Britain's opposition Conservative Party has chosen Michael Howard as its new leader.

The chairman of the Conservative Party delegation in parliament, Michael Spicer, announced that Mr. Howard had won by acclamation, because no other candidate challenged him.

"There was one valid nomination, that of the right honorable Michael Howard, member of Parliament from Folkestone and Hythe," he said. "Under the rules of the party, I, therefore, declare that Michael Howard is the elected leader of the Conservative Party and of her majesty's opposition."

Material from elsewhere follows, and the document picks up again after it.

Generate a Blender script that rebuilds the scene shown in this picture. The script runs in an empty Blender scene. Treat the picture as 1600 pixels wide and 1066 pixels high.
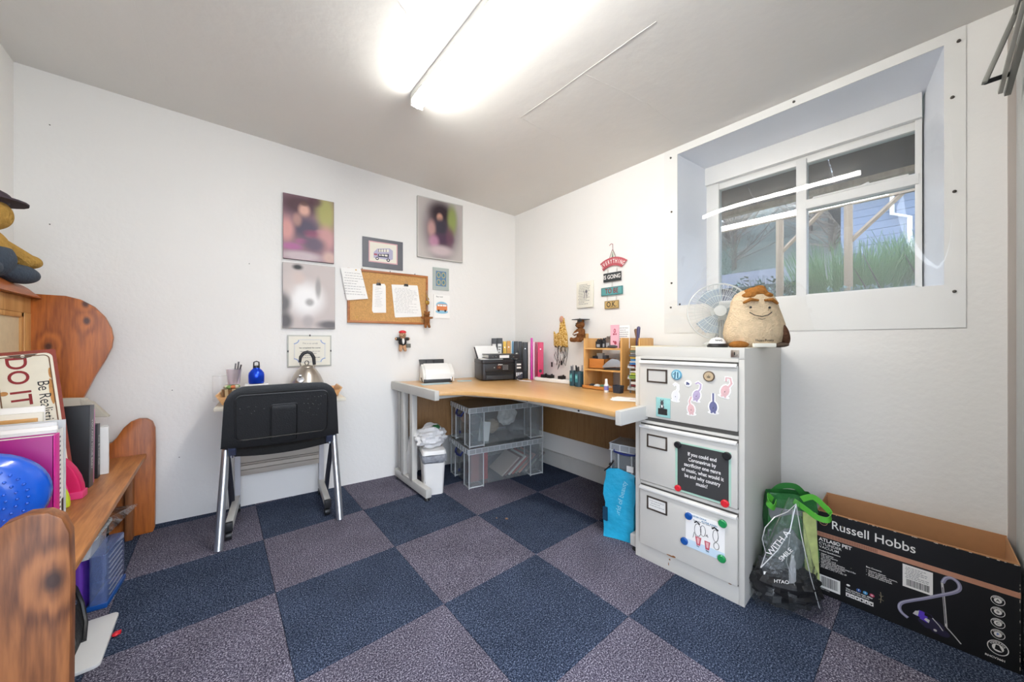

The Conservatives, known as Tories, are hoping that Mr. Howard can lead an effective challenge against Prime Minister Tony Blair and his Labor Party, which has ruled Britain since 1997. The next general election is expected in 2005.

Mr. Howard is a 62-year-old former home affairs minister. He is identified with the right-wing, Euro-skeptic branch of the Conservatives, which dominated during the rule of former Prime Minister Margaret Thatcher.

But he promises to run the party from the center. One Tory member of parliament, Ian Taylor, told British radio Mr. Howard is making an effort to accommodate Conservatives who want good ties with both Europe and America.

"One of the things Michael has been doing in the last few days is stressing how important it is to rebuild within Europe a more positive view about the American alliance," said Ian Taylor. "I think that is very important, understanding that that can only be done if we are playing a full part within the European Union."

Leaders of Mr. Blair's Labor Party quickly jumped on Mr. Howard's past. Cabinet Minister John Reid charged that Mr. Howard's record shows he is out of touch with ordinary Britons.

"This was the leading advocate, Michael Howard, of the poll tax, the most unfair tax ever brought into this country, and the leading opponent of the minimum wage, one of the most fair things ever done," he said.

Mr. Howard replaces Iain Duncan Smith, who was voted out last week by Conservative lawmakers, worried that he was not making sufficient progress against the Labor Party in public opinion polls, despite Mr. Blair's fall in popularity because of the Iraq war.